§ **Problem details**
Your output must consist solely of the lines from the "What Blender Python" line through the "S.camera = cam" line, exactly as written, without images.

§ **Data records**

** START **

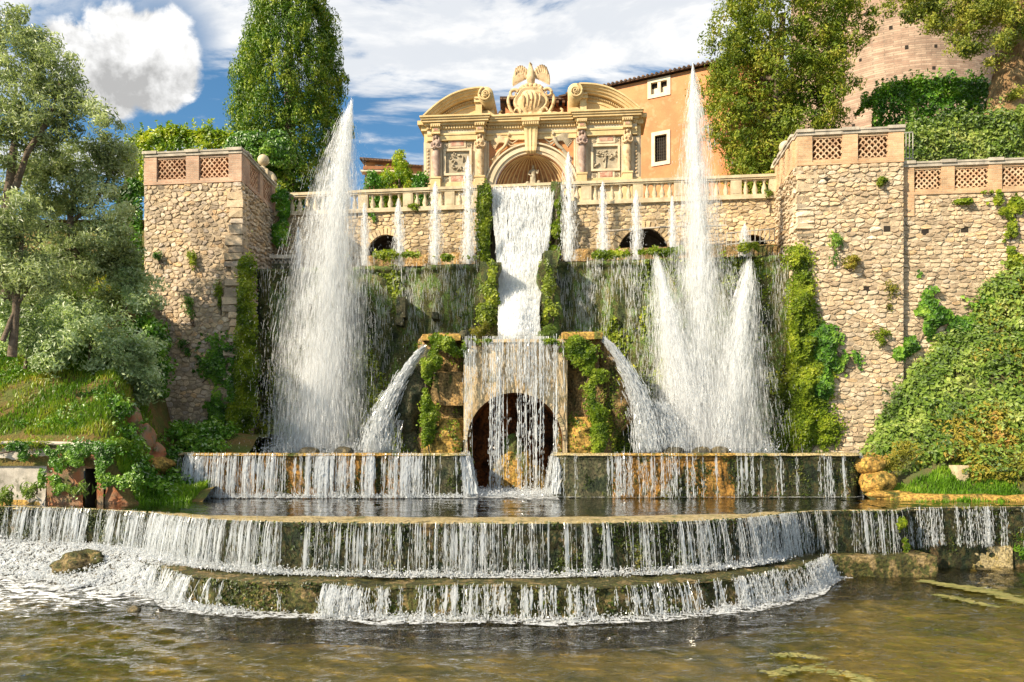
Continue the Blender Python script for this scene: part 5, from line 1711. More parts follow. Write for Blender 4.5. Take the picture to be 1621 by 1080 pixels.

** END **
** START **

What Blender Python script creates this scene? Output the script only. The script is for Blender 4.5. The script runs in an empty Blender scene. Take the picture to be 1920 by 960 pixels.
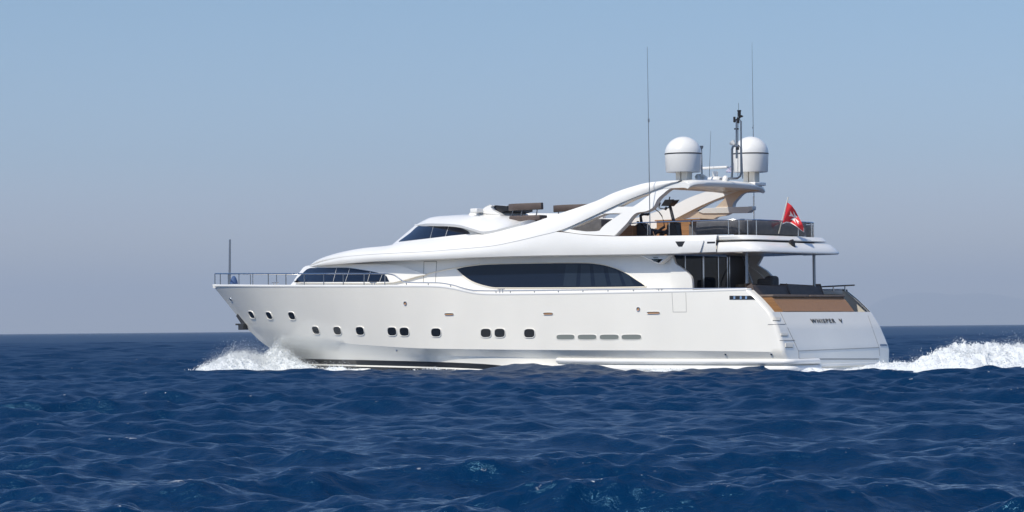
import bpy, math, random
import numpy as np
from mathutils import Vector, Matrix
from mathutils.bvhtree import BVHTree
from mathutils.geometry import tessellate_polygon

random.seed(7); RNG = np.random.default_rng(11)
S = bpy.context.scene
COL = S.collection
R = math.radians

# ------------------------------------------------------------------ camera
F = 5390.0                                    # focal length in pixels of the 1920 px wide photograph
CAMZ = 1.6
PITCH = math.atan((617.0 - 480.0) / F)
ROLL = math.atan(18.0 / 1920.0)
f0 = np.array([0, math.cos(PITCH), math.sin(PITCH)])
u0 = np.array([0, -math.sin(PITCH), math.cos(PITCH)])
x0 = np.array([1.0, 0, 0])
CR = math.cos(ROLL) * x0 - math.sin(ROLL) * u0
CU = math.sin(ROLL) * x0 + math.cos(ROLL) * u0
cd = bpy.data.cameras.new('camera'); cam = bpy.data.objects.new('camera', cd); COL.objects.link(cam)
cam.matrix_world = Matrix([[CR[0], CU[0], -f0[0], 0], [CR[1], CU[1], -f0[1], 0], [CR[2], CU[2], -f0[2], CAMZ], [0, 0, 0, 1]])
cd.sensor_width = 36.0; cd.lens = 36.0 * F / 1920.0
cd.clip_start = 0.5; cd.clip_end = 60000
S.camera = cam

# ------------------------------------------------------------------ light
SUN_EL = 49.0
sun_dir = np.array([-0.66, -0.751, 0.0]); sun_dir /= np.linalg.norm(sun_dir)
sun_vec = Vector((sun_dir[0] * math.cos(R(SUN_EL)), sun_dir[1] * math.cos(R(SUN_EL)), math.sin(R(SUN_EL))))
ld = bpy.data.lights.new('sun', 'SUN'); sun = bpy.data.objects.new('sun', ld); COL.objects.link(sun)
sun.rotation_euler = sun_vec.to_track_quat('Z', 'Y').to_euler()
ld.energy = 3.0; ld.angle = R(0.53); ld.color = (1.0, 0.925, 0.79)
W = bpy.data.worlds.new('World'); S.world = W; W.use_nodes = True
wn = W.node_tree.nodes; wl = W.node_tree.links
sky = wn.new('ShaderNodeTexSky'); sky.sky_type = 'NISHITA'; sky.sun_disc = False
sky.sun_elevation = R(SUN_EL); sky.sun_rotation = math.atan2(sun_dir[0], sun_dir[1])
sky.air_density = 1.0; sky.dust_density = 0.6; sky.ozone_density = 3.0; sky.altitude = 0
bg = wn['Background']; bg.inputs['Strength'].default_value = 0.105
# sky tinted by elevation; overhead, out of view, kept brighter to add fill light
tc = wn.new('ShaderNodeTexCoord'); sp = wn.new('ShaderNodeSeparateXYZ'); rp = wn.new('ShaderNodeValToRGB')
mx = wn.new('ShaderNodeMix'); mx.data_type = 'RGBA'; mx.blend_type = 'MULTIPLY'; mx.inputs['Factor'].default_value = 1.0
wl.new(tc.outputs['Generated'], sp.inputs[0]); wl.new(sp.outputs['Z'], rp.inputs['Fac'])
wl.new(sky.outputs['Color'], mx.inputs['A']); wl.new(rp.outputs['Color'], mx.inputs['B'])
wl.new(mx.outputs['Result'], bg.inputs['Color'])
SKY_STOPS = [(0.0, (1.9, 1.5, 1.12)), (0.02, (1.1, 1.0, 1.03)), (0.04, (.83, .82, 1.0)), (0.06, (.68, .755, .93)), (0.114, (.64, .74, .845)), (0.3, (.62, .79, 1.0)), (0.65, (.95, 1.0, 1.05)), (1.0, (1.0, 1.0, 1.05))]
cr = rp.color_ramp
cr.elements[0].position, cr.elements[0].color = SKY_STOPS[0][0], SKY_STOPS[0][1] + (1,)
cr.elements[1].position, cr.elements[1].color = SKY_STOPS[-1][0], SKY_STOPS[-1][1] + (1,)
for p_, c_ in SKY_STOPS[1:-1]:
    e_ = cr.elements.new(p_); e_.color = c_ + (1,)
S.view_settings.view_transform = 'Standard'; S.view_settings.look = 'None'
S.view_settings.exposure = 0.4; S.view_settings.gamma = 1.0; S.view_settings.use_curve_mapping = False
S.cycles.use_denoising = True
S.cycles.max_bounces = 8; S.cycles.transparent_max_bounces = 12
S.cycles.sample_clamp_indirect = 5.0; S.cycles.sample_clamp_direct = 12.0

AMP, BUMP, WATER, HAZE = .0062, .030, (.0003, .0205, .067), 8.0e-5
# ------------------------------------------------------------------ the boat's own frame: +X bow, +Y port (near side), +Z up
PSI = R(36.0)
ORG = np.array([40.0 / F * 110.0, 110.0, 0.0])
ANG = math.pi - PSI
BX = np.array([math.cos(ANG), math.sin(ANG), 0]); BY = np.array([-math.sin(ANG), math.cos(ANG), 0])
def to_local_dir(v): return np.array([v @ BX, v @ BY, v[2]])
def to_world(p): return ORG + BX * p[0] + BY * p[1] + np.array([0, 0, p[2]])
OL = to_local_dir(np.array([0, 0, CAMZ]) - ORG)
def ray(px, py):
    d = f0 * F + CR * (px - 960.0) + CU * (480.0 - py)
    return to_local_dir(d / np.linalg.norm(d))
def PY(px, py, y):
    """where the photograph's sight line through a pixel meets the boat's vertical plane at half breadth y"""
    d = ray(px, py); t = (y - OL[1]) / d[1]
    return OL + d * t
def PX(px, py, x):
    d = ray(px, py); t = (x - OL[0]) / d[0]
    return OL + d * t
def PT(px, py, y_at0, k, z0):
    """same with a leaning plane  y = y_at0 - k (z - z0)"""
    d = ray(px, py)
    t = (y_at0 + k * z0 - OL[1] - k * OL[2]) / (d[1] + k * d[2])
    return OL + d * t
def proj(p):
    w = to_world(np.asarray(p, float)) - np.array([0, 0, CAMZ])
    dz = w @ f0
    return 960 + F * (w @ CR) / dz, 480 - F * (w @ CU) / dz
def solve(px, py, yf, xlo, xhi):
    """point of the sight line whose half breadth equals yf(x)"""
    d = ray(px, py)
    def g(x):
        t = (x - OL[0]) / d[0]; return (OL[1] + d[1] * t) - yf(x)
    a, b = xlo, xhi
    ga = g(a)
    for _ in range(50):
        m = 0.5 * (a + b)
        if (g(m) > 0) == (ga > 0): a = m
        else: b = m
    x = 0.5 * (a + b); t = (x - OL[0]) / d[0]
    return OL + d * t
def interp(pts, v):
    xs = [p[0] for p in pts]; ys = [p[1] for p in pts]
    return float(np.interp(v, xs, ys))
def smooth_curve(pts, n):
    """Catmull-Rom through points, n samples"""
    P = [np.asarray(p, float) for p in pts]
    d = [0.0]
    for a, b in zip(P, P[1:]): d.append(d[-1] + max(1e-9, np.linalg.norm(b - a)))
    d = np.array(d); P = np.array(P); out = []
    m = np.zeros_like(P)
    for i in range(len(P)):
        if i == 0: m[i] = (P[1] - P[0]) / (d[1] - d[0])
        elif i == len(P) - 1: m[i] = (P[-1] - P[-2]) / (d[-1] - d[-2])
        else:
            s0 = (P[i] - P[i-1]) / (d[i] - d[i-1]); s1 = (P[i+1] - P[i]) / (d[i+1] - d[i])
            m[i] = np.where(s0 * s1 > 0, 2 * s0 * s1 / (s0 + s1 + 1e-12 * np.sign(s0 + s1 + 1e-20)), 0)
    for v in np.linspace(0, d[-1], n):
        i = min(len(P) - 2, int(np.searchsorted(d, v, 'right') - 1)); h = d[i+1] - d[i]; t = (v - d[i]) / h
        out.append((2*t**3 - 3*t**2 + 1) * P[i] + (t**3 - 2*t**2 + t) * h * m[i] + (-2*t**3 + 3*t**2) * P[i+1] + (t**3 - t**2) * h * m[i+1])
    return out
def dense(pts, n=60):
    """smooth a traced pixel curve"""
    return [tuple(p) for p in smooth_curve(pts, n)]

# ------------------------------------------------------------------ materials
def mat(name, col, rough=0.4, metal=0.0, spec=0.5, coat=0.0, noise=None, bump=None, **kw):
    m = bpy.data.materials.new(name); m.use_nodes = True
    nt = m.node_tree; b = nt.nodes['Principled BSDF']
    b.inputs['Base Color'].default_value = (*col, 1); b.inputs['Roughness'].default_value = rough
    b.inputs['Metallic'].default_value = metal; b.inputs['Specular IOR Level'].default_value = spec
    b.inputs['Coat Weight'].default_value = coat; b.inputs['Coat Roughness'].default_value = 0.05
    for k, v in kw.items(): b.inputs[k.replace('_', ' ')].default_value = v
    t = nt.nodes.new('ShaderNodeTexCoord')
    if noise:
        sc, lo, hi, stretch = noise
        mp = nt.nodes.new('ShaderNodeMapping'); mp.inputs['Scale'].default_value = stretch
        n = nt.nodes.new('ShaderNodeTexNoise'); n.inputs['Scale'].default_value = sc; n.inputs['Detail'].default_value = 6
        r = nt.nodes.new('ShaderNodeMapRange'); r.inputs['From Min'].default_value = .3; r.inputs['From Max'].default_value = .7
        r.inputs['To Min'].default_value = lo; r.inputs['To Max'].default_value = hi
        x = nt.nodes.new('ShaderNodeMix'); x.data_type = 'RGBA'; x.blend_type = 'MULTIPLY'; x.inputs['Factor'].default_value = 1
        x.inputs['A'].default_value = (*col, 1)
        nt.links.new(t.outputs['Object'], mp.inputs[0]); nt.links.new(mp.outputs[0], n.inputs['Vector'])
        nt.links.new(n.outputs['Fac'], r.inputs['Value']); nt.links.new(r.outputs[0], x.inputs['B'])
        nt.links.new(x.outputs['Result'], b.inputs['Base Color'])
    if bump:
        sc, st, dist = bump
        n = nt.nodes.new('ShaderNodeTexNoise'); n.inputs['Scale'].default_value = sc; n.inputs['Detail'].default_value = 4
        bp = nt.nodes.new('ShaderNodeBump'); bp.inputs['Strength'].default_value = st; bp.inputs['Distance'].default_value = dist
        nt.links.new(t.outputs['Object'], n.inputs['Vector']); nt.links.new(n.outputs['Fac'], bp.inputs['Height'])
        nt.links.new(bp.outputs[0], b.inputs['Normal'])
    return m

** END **

§ **Expected output**
What Blender Python script creates this scene? Output the script only. The script is for Blender 4.5. The script runs in an empty Blender scene. Take the picture to be 1920 by 960 pixels.
import bpy, math, random
import numpy as np
from mathutils import Vector, Matrix
from mathutils.bvhtree import BVHTree
from mathutils.geometry import tessellate_polygon

random.seed(7); RNG = np.random.default_rng(11)
S = bpy.context.scene
COL = S.collection
R = math.radians

# ------------------------------------------------------------------ camera
F = 5390.0                                    # focal length in pixels of the 1920 px wide photograph
CAMZ = 1.6
PITCH = math.atan((617.0 - 480.0) / F)
ROLL = math.atan(18.0 / 1920.0)
f0 = np.array([0, math.cos(PITCH), math.sin(PITCH)])
u0 = np.array([0, -math.sin(PITCH), math.cos(PITCH)])
x0 = np.array([1.0, 0, 0])
CR = math.cos(ROLL) * x0 - math.sin(ROLL) * u0
CU = math.sin(ROLL) * x0 + math.cos(ROLL) * u0
cd = bpy.data.cameras.new('camera'); cam = bpy.data.objects.new('camera', cd); COL.objects.link(cam)
cam.matrix_world = Matrix([[CR[0], CU[0], -f0[0], 0], [CR[1], CU[1], -f0[1], 0], [CR[2], CU[2], -f0[2], CAMZ], [0, 0, 0, 1]])
cd.sensor_width = 36.0; cd.lens = 36.0 * F / 1920.0
cd.clip_start = 0.5; cd.clip_end = 60000
S.camera = cam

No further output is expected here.